Old House At Lovaton Farmhouse is a Grade II listed building in the West Devon local planning authority area, England. First listed on 1 October 1989. Shopping arcade. 1 related planning application.
Old House At Lovaton Farmhouse
- WRENN ID
- night-arch-candle
- Grade
- II
- Local Planning Authority
- West Devon
- Country
- England
- Date first listed
- 1 October 1989
- Type
- Shopping arcade
- Source
- Historic England listing
Description
Old House at Lovaton Farmhouse
A house, now used as a farm building, dating from circa the late 15th century and remodelled in the 16th and 17th centuries. The structure is built of cob on a stone rubble plinth with stone rubble patching, and is roofed in corrugated iron with gabled ends. The stacks have been truncated.
The plan is of four rooms with a through-passage. To the lower end, left of the passage, the space is divided into two rooms: the kitchen with an axial stack backing onto the passage, and a smaller, unheated lower end room. To the right of the passage is the hall, also heated from an axial stack at its lower end, though it is uncertain whether the large inner room was heated.
The building's development shows that it was originally a two-room-and-through-passage plan, with both the hall and lower end open to the roof and separated by a cob partition wall on the lower side of the passage. While the hall remained open to the roof, the lower end was floored and an axial stack was built against the partition wall, probably in the early 16th century. An axial stack was also built at the lower end of the hall in the 16th century, though the floor here was inserted in the 17th century. The large inner room is probably a 17th-century addition. The division of the lower end to form a small unheated end room was likely either a 17th or early 18th-century improvement, or more probably part of the initial remodelling phase in the 16th century, intended to provide an inner room to the lower end parlour with a solar above and a hall still open to the roof.
The exterior is of two storeys with an asymmetrical front. The higher end front wall to the right has largely collapsed. Various casements from the late 19th or 20th century are present. The passage front doorway, left of centre, has a 17th-century ovolo-and-fillet moulded frame with mason's mitres, the stops worn, and features a later plank door. At the rear, the high end wall to the left has collapsed; the lower end to the right is blind. The passage rear doorway at the centre has a chamfered frame and old plank door, with a circa 18th-century two-light casement above fitted with leaded panes. In the lower gable end on the first floor remain the wooden frame of a medieval three-light window with pointed head lights, the mullions missing.

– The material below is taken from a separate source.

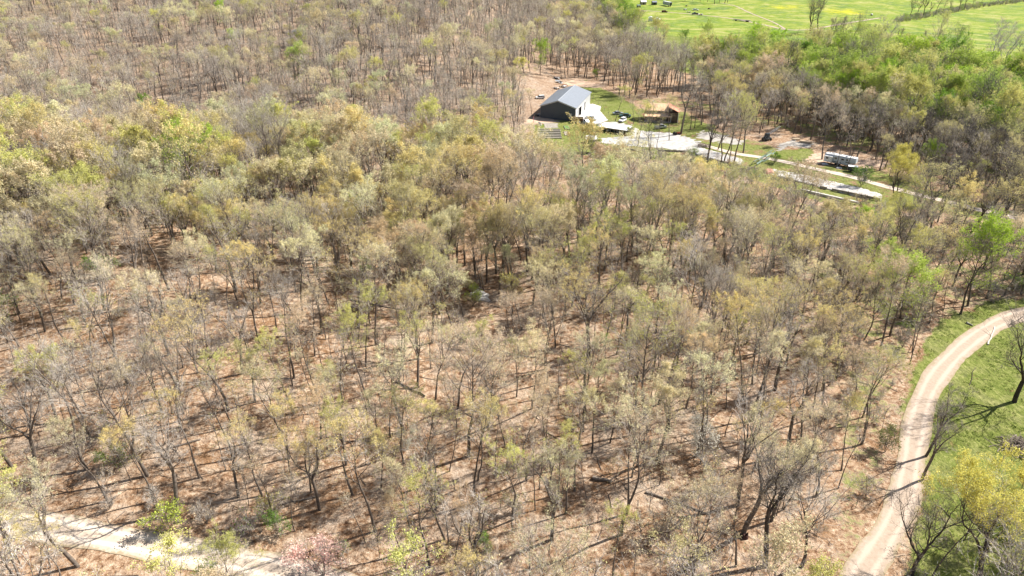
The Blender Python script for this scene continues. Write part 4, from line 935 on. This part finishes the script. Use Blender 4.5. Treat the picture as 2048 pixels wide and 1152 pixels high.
def terrace(px, lift=0.35):
    o = sheet('gravel_terrace', px_poly(px), M['terrace'], 0.45, lift, 0.25, 7); m = o.modifiers.new('thick', 'SOLIDIFY'); m.thickness = lift + 0.2; m.offset = -1
terrace([(1388,298),(1402,297),(1482,319),(1486,324),(1480,331),(1404,315),(1390,308)])
terrace([(1545,339),(1630,356),(1722,378),(1764,391),(1762,402),(1715,394),(1625,371),(1542,351)])
def retaining(pa, pb, label, h=0.9, seed=0):
    a = Vector(P(*pa)); b = Vector(P(*pb)); d = b - a; L = d.length; t = thing('retaining_wall', label, 'wall', a.x, a.y, math.atan2(d.y, d.x)); r = random.Random(seed); x = 0
    while x < L:
        w = r.uniform(1.2, 2.6); m = MB()
        for q in range(3): m.box((x + w/2,r.uniform(-.08,.08),.15 + .28*q),(w-.06,.26,.24))
        if r.random() < .8: m.build('timber_section', M['timber'], t)
        m = MB(); m.cyl((x,-.2,0),(x,-.2,h + r.uniform(-.1,.3)),.09); m.build('stake', M['log'], t); x += w
retaining((1404,317), (1480,333), 'timber retaining wall below the upper white gravel terrace', seed=1)
retaining((1625,373), (1764,404), 'long timber retaining wall below the lower white gravel terrace', seed=2)
retaining((1215,300), (1372,310), 'timber edging with stakes below the wide gravel yard', seed=3)
def tarp():
    a = P(1538, 345); t = thing('red_tarp', 'faded red tarp draped over a low frame at the left end of the lower terrace', 'tarp', a[0], a[1], R(-14)); n = 14; V = []; F = []
    for i in range(n+1):
        for j in range(n+1):
            x = (i/n-.5)*3.6; y = (j/n-.5)*5.0; V.append((x, y, .95*(1-(abs(i/n-.5)*2)**4)*(1-(abs(j/n-.5)*2)**4) + .12*math.sin(x*3+y) *.5 + .12))
    for i in range(n):
        for j in range(n): k = i*(n+1)+j; F.append((k, k+n+1, k+n+2, k+1))
    o = bpy.data.objects.new('tarp_sheet', npmesh('tarp_sheet', V, F, [M['roof_pink']], None, 4)); link(o, t); m = MB()
    for x in (-1.5, 1.5):
        for y in (-2.1, 2.1): m.box((x,y,.3),(.1,.1,.6))
    m.build('frame', M['timber'], t)
tarp()
def small_shed():
    x, y = P(1171, 286); t = thing('small_shed', 'small shed with two white roof panels at left end of the gravel yard', 'shed', x, y, R(-8))
    m = MB(); m.box((2.3,1.4,0.9),(4.4,2.8,1.8)); m.build('wall', M['timber'], t)
    for s in (0, 1):
        m = MB(); m.box((1.15 + s*2.4,1.4,2.0),(2.32,3.6,.1),rx=R(10)); m.build('roof', M['roof_white'], t)
    m = MB(); m.box((1.2,-.03,.85),(.9,.06,1.6)); m.build('door', M['opening'], t)
small_shed()
def strip_wall():
    a = Vector(P(1600,381)); b = Vector(P(1716,410)); d = b - a; L = d.length; t = thing('low_wall', 'narrow pale concrete wall running below the lower white gravel terrace', 'wall', a.x, a.y, math.atan2(d.y, d.x))
    n = 6
    for k in range(n):
        m = MB(); m.box((L*(k+.5)/n,0,.3),(L/n-.12,.7,.6)); m.box((L*(k+.5)/n,0,.64),(L/n-.06,.85,.08)); m.build('wall_section', M['concrete'], t, .03)
strip_wall()
def canopy():
    a = Vector(P(1508,331)); b = Vector(P(1545,309)); d = b - a; L = d.length; t = thing('mesh_tunnel', 'teal mesh tunnel on hoops between the two white gravel terraces', 'netting', a.x, a.y, math.atan2(d.y, d.x))
    n = 7; Wd = 2.4
    for k in range(n):
        m = MB(); x = L*k/(n-1); pts = [(x, math.cos(q*math.pi/8)*Wd/2, math.sin(q*math.pi/8)*1.7) for q in range(9)]
        for p, q in zip(pts[:-1], pts[1:]): m.cyl(p, q, .05, n=6)
        m.build('hoop', M['steel'], t)
    for k in range(n-1):
        m = MB(); x0 = L*k/(n-1)+.12; x1 = L*(k+1)/(n-1)-.12
        for q in range(8):
            if (q*3 + k) % 5 < 3: continue
            A = (math.cos(q*math.pi/8)*(Wd/2+.03), math.sin(q*math.pi/8)*1.73); B = (math.cos((q+1)*math.pi/8)*(Wd/2+.03), math.sin((q+1)*math.pi/8)*1.73)
            m.prism([A,B,(B[0]*.97,B[1]*.97),(A[0]*.97,A[1]*.97)],x0,x1)
        m.build('mesh_panel', M['teal_net'], t)
canopy()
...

The hall fireplace has chamfered monolithic granite jambs and a later, 17th-century timber lintel with scratch moulding. Above the fireplace lintel is the stub of a chamfered axial beam with run-out stops, and to the right of the fireplace is a partition on a chamfered timber beam with a step stop. Set back below are the remains of a plank and muntin screen with chamfered muntins, a doorway with a scratch-moulded head beam, and an old plank door. The passage contains large unchamfered joists. The kitchen fireplace has roll-moulded monolithic granite jambs, a matching moulded timber lintel, and a 19th-century oven. The axial ceiling beam is plastered over, and in the back wall is an 18th-century cupboard with fielded panel doors. The small lower end room has a roughly hewn axial beam and a straight-flight staircase. In the chamber over the lower end is a small fireplace with a curved back and unchamfered timber lintel. The cob wall between the passage and lower end is smoke-blackened on both sides and contains a small wooden doorframe with a pointed, almost round head, chamfered on the higher side and rebated for a door on the lower side.
Of the original medieval roof structure, two trusses survive: one over the lower end and another over the lower end of the hall, which has arch braces. There is no truss between them; the purlins are supported on the cob wall on the lower side of the passage. The trusses are side-pegged jointed crucks with triangular blocks at the apex, diagonal threaded ridgepiece, and threaded purlins, all smoke-blackened. The roof is wind-braced over the hall but not over the lower end. A lighter scantling wind-brace over the passage is nailed to the purlins. The collar of the lower end truss is missing. Some of the purlins survive over the lower end and over the hall, but the higher end truss or trusses and most of the common rafters are missing.